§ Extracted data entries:
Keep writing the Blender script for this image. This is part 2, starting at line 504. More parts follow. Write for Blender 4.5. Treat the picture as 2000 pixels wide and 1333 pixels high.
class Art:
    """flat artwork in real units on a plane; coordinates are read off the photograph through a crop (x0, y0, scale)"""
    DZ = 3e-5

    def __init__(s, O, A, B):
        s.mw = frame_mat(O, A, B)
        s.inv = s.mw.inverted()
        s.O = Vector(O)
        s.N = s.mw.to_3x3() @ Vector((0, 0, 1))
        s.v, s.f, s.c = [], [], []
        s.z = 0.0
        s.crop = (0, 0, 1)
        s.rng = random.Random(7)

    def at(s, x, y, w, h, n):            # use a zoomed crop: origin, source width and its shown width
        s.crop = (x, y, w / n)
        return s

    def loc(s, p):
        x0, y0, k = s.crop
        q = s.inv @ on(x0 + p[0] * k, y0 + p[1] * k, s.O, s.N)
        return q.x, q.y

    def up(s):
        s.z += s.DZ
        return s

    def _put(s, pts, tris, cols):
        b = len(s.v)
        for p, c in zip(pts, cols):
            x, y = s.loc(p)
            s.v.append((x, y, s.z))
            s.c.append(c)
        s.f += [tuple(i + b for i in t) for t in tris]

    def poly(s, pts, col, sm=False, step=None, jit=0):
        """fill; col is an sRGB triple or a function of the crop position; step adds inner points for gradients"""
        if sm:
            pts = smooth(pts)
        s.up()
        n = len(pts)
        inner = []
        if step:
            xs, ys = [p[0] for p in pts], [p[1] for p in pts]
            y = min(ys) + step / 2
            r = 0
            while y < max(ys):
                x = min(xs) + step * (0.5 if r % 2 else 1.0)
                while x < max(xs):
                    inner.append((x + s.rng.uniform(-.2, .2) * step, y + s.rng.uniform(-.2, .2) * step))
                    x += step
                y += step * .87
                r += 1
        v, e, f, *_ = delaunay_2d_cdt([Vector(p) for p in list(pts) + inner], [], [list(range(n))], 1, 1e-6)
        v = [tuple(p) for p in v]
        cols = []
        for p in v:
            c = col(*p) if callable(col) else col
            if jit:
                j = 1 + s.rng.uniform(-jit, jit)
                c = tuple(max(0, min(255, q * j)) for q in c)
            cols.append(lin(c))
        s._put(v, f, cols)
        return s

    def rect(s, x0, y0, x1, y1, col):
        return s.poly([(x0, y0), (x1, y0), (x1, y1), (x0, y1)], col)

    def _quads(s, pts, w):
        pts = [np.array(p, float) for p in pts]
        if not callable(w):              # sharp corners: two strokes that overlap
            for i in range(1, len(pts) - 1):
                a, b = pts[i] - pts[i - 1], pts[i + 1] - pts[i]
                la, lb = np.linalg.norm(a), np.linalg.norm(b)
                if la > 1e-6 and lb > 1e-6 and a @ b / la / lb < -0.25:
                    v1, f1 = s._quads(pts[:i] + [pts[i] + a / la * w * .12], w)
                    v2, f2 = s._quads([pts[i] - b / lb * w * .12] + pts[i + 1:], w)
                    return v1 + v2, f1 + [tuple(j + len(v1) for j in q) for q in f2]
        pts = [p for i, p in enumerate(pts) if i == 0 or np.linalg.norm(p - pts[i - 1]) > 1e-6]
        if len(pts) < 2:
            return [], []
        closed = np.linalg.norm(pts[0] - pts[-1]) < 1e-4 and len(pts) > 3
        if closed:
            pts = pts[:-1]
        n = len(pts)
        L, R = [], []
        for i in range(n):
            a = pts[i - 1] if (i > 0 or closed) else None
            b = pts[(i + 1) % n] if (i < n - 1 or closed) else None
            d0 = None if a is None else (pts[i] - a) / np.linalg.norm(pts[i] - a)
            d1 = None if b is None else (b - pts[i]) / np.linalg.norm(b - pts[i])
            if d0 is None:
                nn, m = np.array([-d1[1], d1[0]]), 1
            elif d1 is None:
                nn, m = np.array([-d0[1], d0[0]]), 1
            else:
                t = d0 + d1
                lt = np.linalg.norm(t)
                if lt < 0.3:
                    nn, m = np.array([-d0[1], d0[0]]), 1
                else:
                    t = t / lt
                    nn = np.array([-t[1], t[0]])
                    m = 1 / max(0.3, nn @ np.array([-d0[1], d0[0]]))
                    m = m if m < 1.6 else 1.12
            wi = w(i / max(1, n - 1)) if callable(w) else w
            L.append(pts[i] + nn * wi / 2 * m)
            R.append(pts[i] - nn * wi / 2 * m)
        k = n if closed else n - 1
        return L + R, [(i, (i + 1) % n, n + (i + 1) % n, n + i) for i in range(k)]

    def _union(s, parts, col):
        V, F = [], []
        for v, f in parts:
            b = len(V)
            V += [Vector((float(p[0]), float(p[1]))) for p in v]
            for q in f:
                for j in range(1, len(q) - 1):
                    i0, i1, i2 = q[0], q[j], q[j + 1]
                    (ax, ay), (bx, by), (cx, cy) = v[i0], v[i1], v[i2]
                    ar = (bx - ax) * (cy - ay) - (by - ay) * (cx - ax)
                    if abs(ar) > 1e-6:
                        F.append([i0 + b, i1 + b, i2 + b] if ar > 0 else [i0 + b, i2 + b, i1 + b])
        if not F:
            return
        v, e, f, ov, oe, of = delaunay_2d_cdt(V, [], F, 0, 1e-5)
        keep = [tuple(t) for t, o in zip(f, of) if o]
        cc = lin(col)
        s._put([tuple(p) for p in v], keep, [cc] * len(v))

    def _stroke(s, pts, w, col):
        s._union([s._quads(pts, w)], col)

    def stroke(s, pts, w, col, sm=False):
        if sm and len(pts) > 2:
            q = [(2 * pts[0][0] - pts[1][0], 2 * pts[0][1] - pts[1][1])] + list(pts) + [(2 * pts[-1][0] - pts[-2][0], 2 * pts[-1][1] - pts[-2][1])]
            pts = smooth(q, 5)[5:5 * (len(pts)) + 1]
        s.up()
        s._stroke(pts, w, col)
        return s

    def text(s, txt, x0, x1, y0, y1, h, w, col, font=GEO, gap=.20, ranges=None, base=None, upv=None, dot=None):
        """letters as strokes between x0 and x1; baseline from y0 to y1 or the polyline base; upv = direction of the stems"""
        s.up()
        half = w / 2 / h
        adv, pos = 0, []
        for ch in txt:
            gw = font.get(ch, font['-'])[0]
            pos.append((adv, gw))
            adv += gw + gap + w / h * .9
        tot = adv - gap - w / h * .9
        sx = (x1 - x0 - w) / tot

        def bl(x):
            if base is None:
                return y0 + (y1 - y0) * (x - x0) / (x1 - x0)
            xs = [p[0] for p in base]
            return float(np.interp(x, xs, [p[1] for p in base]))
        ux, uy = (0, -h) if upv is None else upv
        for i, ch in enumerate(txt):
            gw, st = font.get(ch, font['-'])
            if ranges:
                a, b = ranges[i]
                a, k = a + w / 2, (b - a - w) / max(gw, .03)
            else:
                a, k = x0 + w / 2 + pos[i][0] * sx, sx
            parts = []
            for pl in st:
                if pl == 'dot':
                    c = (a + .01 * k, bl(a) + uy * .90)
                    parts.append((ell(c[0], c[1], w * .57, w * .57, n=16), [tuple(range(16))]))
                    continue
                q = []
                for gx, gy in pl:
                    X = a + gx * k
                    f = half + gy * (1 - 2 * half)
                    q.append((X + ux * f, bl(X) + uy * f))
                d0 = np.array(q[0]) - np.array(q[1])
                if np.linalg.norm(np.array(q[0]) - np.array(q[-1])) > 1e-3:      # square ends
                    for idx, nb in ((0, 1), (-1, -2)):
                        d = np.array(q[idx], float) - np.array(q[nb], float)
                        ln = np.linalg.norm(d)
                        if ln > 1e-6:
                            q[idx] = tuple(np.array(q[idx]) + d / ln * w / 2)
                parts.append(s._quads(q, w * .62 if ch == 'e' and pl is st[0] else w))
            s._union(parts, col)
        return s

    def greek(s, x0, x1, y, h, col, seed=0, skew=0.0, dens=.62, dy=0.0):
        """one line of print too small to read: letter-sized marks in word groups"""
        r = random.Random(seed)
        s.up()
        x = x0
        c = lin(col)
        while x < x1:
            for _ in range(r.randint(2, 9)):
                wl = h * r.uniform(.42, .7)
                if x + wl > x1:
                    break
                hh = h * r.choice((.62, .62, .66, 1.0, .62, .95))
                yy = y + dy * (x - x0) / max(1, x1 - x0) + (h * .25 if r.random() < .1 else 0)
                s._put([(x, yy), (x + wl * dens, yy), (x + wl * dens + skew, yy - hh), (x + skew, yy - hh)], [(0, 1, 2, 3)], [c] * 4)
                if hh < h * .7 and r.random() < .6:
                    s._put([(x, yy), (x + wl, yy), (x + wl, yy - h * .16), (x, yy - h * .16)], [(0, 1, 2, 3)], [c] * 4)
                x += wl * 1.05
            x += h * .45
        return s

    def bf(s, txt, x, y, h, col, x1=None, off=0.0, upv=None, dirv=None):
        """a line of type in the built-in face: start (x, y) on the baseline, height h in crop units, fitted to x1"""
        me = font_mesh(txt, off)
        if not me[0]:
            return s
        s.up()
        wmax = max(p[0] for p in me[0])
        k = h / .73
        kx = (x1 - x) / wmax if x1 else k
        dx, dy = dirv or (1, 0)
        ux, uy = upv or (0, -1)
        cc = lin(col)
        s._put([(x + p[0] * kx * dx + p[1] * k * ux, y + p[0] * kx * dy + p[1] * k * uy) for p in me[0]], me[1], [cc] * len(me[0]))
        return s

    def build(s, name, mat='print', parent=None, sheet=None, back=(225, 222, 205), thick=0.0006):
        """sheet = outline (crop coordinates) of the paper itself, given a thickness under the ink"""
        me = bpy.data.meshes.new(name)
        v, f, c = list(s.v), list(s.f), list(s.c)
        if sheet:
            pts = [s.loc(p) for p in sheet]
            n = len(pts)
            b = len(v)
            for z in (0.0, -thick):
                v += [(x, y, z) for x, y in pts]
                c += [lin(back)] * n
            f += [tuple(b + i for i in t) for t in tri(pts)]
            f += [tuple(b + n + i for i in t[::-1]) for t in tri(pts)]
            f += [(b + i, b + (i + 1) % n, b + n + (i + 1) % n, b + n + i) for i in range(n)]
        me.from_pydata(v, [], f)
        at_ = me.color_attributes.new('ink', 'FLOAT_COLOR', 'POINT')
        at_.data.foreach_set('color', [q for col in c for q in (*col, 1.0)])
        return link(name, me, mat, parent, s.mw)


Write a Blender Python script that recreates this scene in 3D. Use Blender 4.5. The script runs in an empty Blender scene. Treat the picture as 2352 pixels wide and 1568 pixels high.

§ TASK: Include the first line, the line containing "s.f += [tuple(i", and every line between them, copied exactly from the material above; output no other line.

§ TASK OUTPUT:
Keep writing the Blender script for this image. This is part 2, starting at line 504. More parts follow. Write for Blender 4.5. Treat the picture as 2000 pixels wide and 1333 pixels high.
class Art:
    """flat artwork in real units on a plane; coordinates are read off the photograph through a crop (x0, y0, scale)"""
    DZ = 3e-5

    def __init__(s, O, A, B):
        s.mw = frame_mat(O, A, B)
        s.inv = s.mw.inverted()
        s.O = Vector(O)
        s.N = s.mw.to_3x3() @ Vector((0, 0, 1))
        s.v, s.f, s.c = [], [], []
        s.z = 0.0
        s.crop = (0, 0, 1)
        s.rng = random.Random(7)

    def at(s, x, y, w, h, n):            # use a zoomed crop: origin, source width and its shown width
        s.crop = (x, y, w / n)
        return s

    def loc(s, p):
        x0, y0, k = s.crop
        q = s.inv @ on(x0 + p[0] * k, y0 + p[1] * k, s.O, s.N)
        return q.x, q.y

    def up(s):
        s.z += s.DZ
        return s

    def _put(s, pts, tris, cols):
        b = len(s.v)
        for p, c in zip(pts, cols):
            x, y = s.loc(p)
            s.v.append((x, y, s.z))
            s.c.append(c)
        s.f += [tuple(i + b for i in t) for t in tris]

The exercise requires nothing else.